Expanding the Boundaries: Are You Ready for an Overseas Real Estate Investment?

Real estate investors looking to expand their investments would do well to look to overseas markets. Don’t just jump blindly into the deep end, though. Read on to find out what investors need to know before buying property abroad.

Best Places to Invest

Real estate investors looking to diversify their portfolios should start by investigating overseas markets. Recently, many investors have begun to express increased interest in Singapore. This island city-state has recently begun to experience extraordinary economic growth thanks to its strategic location, pro-business government, and openness to foreign investment.

Combined with these factors, Singapore’s limited space makes it almost certain that property values will continue to grow. Those who want to move closer to the action can take out a home loan in Singapore to get a foot in the door.

Property Taxes

The property taxes levied against foreign investors vary substantially by country. Some countries levy taxes only if investors leave their properties vacant, while others impose property taxes on all foreign real estate investors. Investors should factor ongoing property tax rates into their decisions when evaluating whether they can afford to expand to foreign markets.

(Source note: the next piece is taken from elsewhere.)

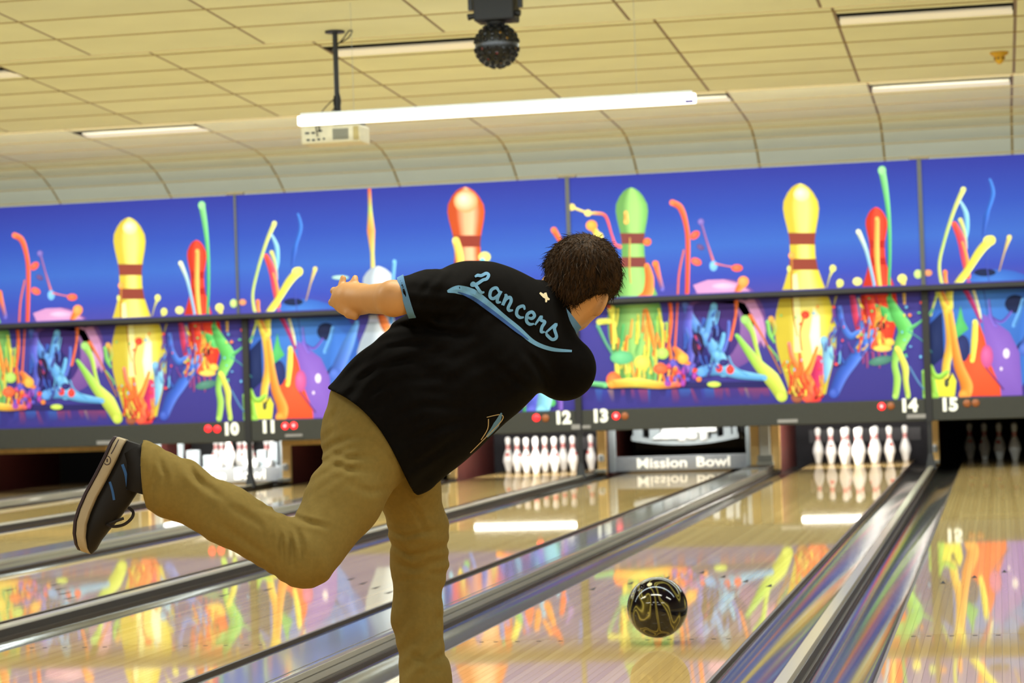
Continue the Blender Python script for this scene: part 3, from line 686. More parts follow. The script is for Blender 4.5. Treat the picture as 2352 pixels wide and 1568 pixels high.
Bt.stroke([(1135, 940), (1160, 935), (1200, 925)], [16, 14, 18], [(240, 130, 60), (232, 96, 110), (214, 90, 160)]); Bt.stroke([(1230, 900), (1225, 945)], [40, 34], [(90, 100, 214), (84, 90, 204)]); Bt.stroke([(1256, 895), (1246, 944)], [36, 30], [(140, 206, 240), (130, 196, 236)])
Bt.blob((1322, 905), 14, 8, (176, 206, 110))

def blue_mat(name, stops):
    m = bpy.data.materials.new(name); m.use_nodes = True; nt = m.node_tree; N, L = nt.nodes, nt.links; b = N['Principled BSDF']
    tc = N.new('ShaderNodeTexCoord'); sx = N.new('ShaderNodeSeparateXYZ'); L.new(tc.outputs['Object'], sx.inputs[0])
    mr = N.new('ShaderNodeMapRange'); mr.inputs['From Min'].default_value = ZB; mr.inputs['From Max'].default_value = ZT; L.new(sx.outputs['Z'], mr.inputs[0])
    rp = N.new('ShaderNodeValToRGB'); e = rp.color_ramp.elements
    while len(e) < len(stops): e.new(.5)
    for el, (p_, c) in zip(e, stops): el.position = p_; el.color = (*lin(c), 1)
    L.new(mr.outputs[0], rp.inputs[0]); L.new(rp.outputs[0], b.inputs['Base Color']); b.inputs['Roughness'].default_value = .6; b.inputs['Specular IOR Level'].default_value = .1
    return m
M_blue = blue_mat('mural blue ground', [(0, (62, 56, 138)), (.25, (66, 62, 146)), (.46, (72, 66, 158)), (.55, (55, 71, 174)), (.68, (55, 93, 186)), (.82, (46, 72, 173)), (1, (46, 53, 156))])
M_black = mat('masking black', (46, 46, 40), 0.6, var=0.08)
M_blackrail = mat('rail black', (26, 24, 26), 0.5)
M_white = mat('number white', (250, 248, 236), 0.5, emit=(255, 252, 236), estr=0.25)
M_redon = mat('indicator lit', (255, 40, 44), 0.3, emit=(255, 30, 40), estr=2.2)
M_redcore = mat('indicator core', (255, 190, 190), 0.3, emit=(255, 170, 176), estr=1.6)
M_off = mat('indicator dark', (150, 84, 40), 0.4)
M_bracket = mat('grey bracket', (150, 146, 144), 0.4, metal=0.3)
def text_mesh(txt, size, extr, offset=0.0, res=3):
    c = bpy.data.curves.new('t', 'FONT'); c.body = txt; c.size = size; c.extrude = extr; c.offset = offset; c.resolution_u = res; c.align_x = 'CENTER'; c.align_y = 'CENTER'
    o = bpy.data.objects.new('t', c); COL.objects.link(o); dg = bpy.context.evaluated_depsgraph_get()
    me = bpy.data.meshes.new_from_object(o.evaluated_get(dg)); bpy.data.objects.remove(o); bpy.data.curves.remove(c); return me
art_mesh = {}
XL = {p_: seam_x(p_-1) for p_ in (7, 9, 11, 13, 15)}        # left seam of the pair that starts with lane p_
art_mesh['A', 1] = A.mesh(1, XL[13]); art_mesh['A', 0] = A.mesh(0, XL[13]); art_mesh['B', 1] = Bt.mesh(1, XL[11]); art_mesh['B', 0] = Bt.mesh(0, XL[11])
what = {7: 'blue bowling mural panel left of lane 9', 9: 'with the yellow pin left of the bowler', 11: 'with the blue ball and orange pin behind the bowler', 13: 'with the green and yellow pins right of the bowler', 15: 'at the right edge with the blue ball'}
lights = {9: ((478, 984, 1), (499, 985, 2)), 11: ((655, 978, 1), (675, 977, 1), (1232, 959, 1), (1253, 960, 0)), 13: ((1415, 955, 1), (1435, 955, 0), (2025, 933, 1), (2046, 932, 0)), 15: ((2221, 926, 0), (2241, 925, 0))}
nums = {9: (('10', 530, 986),), 11: (('11', 617, 981), ('12', 1292, 960)), 13: (('13', 1378, 956), ('14', 2087, 932)), 15: (('15', 2180, 930),)}
for p_ in (7, 9, 11, 13, 15):
    key = 'A' if p_ in (9, 13) else 'B'
    e = empty('bowling_mural', (XL[p_], 0, 0)); tag(e, 'upper blue splash-paint bowling mural panel ' + (what[p_] if p_ != 7 else 'left of lane 9, at the frame edge'), 'mural', 'upper mural panels')
    b = MB(); b.box(.010, PAIR-.010, YU, YU+.05, ZR, ZT); b.build('panel', M_blue, e)
    put('artwork', art_mesh[key, 1], e)
    e = empty('masking_unit', (XL[p_], 0, 0)); tag(e, 'lower masking unit over the pins ' + (what[p_] if p_ != 7 else 'left of lane 9, at the frame edge'), 'masking unit', 'lower masking units')
    b = MB(); b.box(.034, PAIR-.034, YL, YL+.05, ZB, ZR-.05); b.build('panel', M_blue, e)
    put('artwork', art_mesh[key, 0], e)
    b = MB(); b.bbox(.034, PAIR-.034, YL-.03, YL+.06, ZBB, ZB-.001, .008); band = b.build('band', M_black, e)
    b = MB(); b.box(.034, PAIR-.034, YL+.06, YL+.5, ZBB+.03, ZBB+.06); b.build('under_lip', mat('under lip', (40, 36, 34), .6), e)
    for (t_, x, y) in nums.get(p_, ()):
        c = atY(x, y, YL-.032); me = text_mesh(t_, .165, .002, .0085); me.materials.append(M_white)
        o = put('lane_number', me, e, (c[0]-XL[p_], c[1], c[2])); o.rotation_euler = (math.pi/2, 0, 0); o['label'] = 'white lane number %s' % t_
    for (x, y, on) in lights.get(p_, ()):
        c = atY(x, y, YL-.03); l = MB(); l.lathe([(.036, 0), (.036, .006), (.03, .012), (.014, .015)], 20)
        o = l.build('indicator_light', M_off if on == 0 else M_redon, e, (c[0]-XL[p_], c[1], c[2]), smooth=True); o.rotation_euler = (math.pi/2, 0, 0)
        o['label'] = 'glowing red indicator light' if on else 'unlit amber indicator light'
        if on == 1 and (x, y) not in ((478, 984), (1232, 959)):
            l = MB(); l.lathe([(.014, .012), (.012, .019), (.004, .021)], 14); l.build('bulb', M_redcore, o, (0, 0, 0), smooth=True)
for p_, (x0, y0, x1, y1) in ((13, (2083, 950, 2126, 961)), (13, (1786, 962, 1832, 971)), (11, (1313, 974, 1332, 986)), (13, (1338, 976, 1356, 984)), (11, (655, 996, 694, 1003)), (9, (222, 1011, 262, 1021))):
    a = atY(x0, y1, YL-.04); b_ = atY(x1, y0, YL-.04)
    m = MB(); m.box(a[0], b_[0], a[1], a[1]+.02, min(a[2], b_[2])-.0, max(a[2], b_[2]))
    par = [o for o in COL.objects if o.name.startswith('masking_unit') and abs(o.location.x - XL[p_]) < .01][0]
    o = m.build('bracket', M_bracket, par); o.location.x = -XL[p_]
# rail, posts and seam strips
r = MB(); r.box(-13, 6, YU-.004, YL+.01, ZR-.042, ZR-.002); rl = r.build('mural_rail', M_blackrail); tag(rl, 'long black rail between the upper mural and the masking units', 'rail')
for n in (8, 10, 12, 14):
    x = seam_x(n)
    e = empty('mural_post', (x, YL, 0)); tag(e, 'black masking post between lanes %s and %s' % (NW[n], NW[n+1]), 'post', 'masking posts')
    p1 = MB(); p1.box(-.032, .032, -.035, .05, ZBB-.01, ZR-.05); p1.build('post', M_blackrail, e)
    hw = .02 if n != 10 else .012
    p1 = MB(); p1.box(-hw, hw, YU-YL-.012, YU-YL-.0065, ZR, ZT+.005); p1.build('upper_strip', mat('seam strip', (72, 74, 72), .5), e)
    p1 = MB(); p1.box(-.09, .09, YU-YL-.012, YU-YL+.03, ZT+.001, ZT+.022); p1.build('top_bracket', mat('top bracket', (126, 118, 92), .6), e)
    p1 = MB(); p1.add([(-.022, -.02, ZBB), (.022, -.02, ZBB), (.022, .02, ZBB), (-.022, .02, ZBB), (-.022, -.02, .16), (.022, -.02, .16), (.022, .02, .16), (-.022, .02, .16), (-.05, -.04, .01), (.05, -.04, .01), (.05, .04, .01), (-.05, .04, .01)],
                      [(0,1,2,3)] + [(a+i, a+(i+1) % 4, a+4+(i+1) % 4, a+4+i) for a in (0, 4) for i in range(4)] + [(8,9,10,11)]); p1.build('foot', M_blackrail, e)
# ================================================================== pin decks
M_tan = mat('kickback maple', (250, 204, 128), 0.45, var=0.12, scale=3, stretch=(6, 6, .8))
M_dred = mat('kickback inside', (78, 26, 20), 0.6, var=0.15)
M_pit = mat('pit black', (16, 15, 16), 0.8)
M_curt = mat('pit curtain', (38, 36, 40), 0.8, var=0.3, scale=6)
M_grey = mat('machine grey', (150, 160, 164), 0.4, var=0.05)
M_lgrey = mat('machine pale', (226, 230, 230), 0.4)
M_dgrey = mat('machine dark', (46, 48, 52), 0.5)
KY = 17.72
for n in range(8, 16):
    x = seam_x(n); wide = n % 2 == 1
    e = empty('kickback', (x, KY, 0)); tag(e, ('wide maple kickback with grey column' if wide else 'narrow maple kickback') + ' between the pin decks of lanes %s and %s' % (NW[n], NW[n+1]), 'kickback', 'kickbacks between the pin decks')
    if wide:
        hw = .149
        for s_ in (-1, 1):
            b = MB(); b.box(s_*hw-(.085 if s_ > 0 else 0), s_*hw+(.085 if s_ < 0 else 0), 0, .05, 0, 1.0); b.build('front_post', M_tan, e)
            b = MB(); b.box(s_*hw-(.03 if s_ > 0 else 0), s_*hw+(.03 if s_ < 0 else 0), .05, 1.95, -.1, 1.0); b.build('side_panel', M_dred if s_ > 0 else mat('kickback shade', (60, 40, 30), .6), e)
        b = MB(); b.bbox(-.052, .052, -.02, .05, .1, 1.0, .006); col_ = b.build('column', mat('column grey', (232, 230, 218), .5), e)
        b = MB(); b.box(-.075, .075, -.05, .06, .09, .15); b.build('column_foot', mat('column foot', (170, 168, 156), .5), e)
        b = MB(); b.box(-.085, .085, -.06, .06, .045, .085); b.build('sill', mat('sill', (206, 204, 190), .5), e)
    else:
        b = MB(); b.box(-.038, .05, 0, .05, 0, 1.0); b.build('front_post', M_tan, e)
        b = MB(); b.box(-.030, .042, .05, 1.95, -.1, 1.0); b.build('side_panel', M_dred, e)
        b = MB(); b.lathe([(.0, 0), (.03, .004), (.034, .03), (.03, .06), (.012, .07), (0.001, .072)], 16); o = b.build('bumper_cap', M_lgrey, e, (.006, -.03, .135), smooth=True); o.rotation_euler[0] = .2
        b = MB(); b.box(-.06, .05, -.10, .02, .02, .05); b.build('sill', mat('sill', (206, 204, 190), .5), e)
for n in LANES:
    if n == 16: continue
    e = empty('pit_curtain', (lane_x(n), 19.6, 0)); tag(e, 'dark hanging pit curtain behind the pin deck of lane %s' % NW[n], 'pit curtain', 'pit curtains behind the pins')
    h2 = empty('pit_hood', (lane_x(n), 19.6, 0)); tag(h2, 'black hood roofing the pin deck of lane %s' % NW[n], 'hood', 'hoods over the pin decks')
    b = MB(); b.box(-.76, .76, .15, .2, -.2, 1.1); b.build('curtain', M_curt if n in (12, 14) else M_pit, e)
    b = MB(); b.box(-.76, .76, -2.3, .2, 1.02, 1.06); b.build('cover', M_pit, h2)
    b = MB(); pass
    if n in (12, 14):
        b = MB(); b.box(-.6, .6, .13, .15, .2, .34); b.build('cushion', mat('pit cushion', (84, 82, 84), .7), e)
    if n in (9, 11):
        b = MB(); b.box(-.72, .72, -2.25, -2.2, .40, .49); b.build('lintel', M_tan, h2)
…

It’s also important for American investors to note that not all countries have double taxation treaties in place. Investors should investigate taxation treaties prior to purchasing property abroad to avoid having to pay taxes to two countries for the same property. International taxes are complicated, so most investors hire specialized accountants to help them navigate the maze of property taxes, capital gains taxes, and other complications.

International Mortgages

Finding the right financing options can be tricky. Investors who have plenty of working capital may have less to worry about, but most property owners can’t afford to purchase high-value real estate without taking out a mortgage.

Some people pull funds out of their retirement accounts or use the equity from their primary residences to fund overseas real estate transactions, but that’s a mistake. The best option is to work with a specialized lender who offers financial services to foreign investors.

Evaluating Risk

It’s harder to evaluate the risks associated with buying property overseas. Choosing a low-risk market is the best way to go, but investors may still want to plan a trip abroad to view potential properties in person. Those who don’t have the time for trips overseas to evaluate options should work with local professionals who can offer expert, trustworthy advice.

Exit Strategies

Whether buyers are looking for a vacation home abroad or a profitable rental property, they should have an exit strategy in place before finalizing any purchases. In some countries, properties may remain on the market for months or years before selling. Investors should factor in local market conditions when developing an exit strategy to avoid trouble if they decide to sell.

Enlist Some Help

When buying property overseas, investors need to be aware of more than just local markets. They also need to know about their legal rights and obligations as foreign property owners. Put together a dedicated team of professionals who can help, including a real estate agent, a specialized attorney, and a qualified lender to ensure that the process goes smoothly.

The Bottom Line

Overseas real estate investment is a great way for investors to diversify their portfolios and protect themselves against potential market fluctuations. Plan to devote some time to investigating options first to avoid problems during or after the sale and everything should be fine.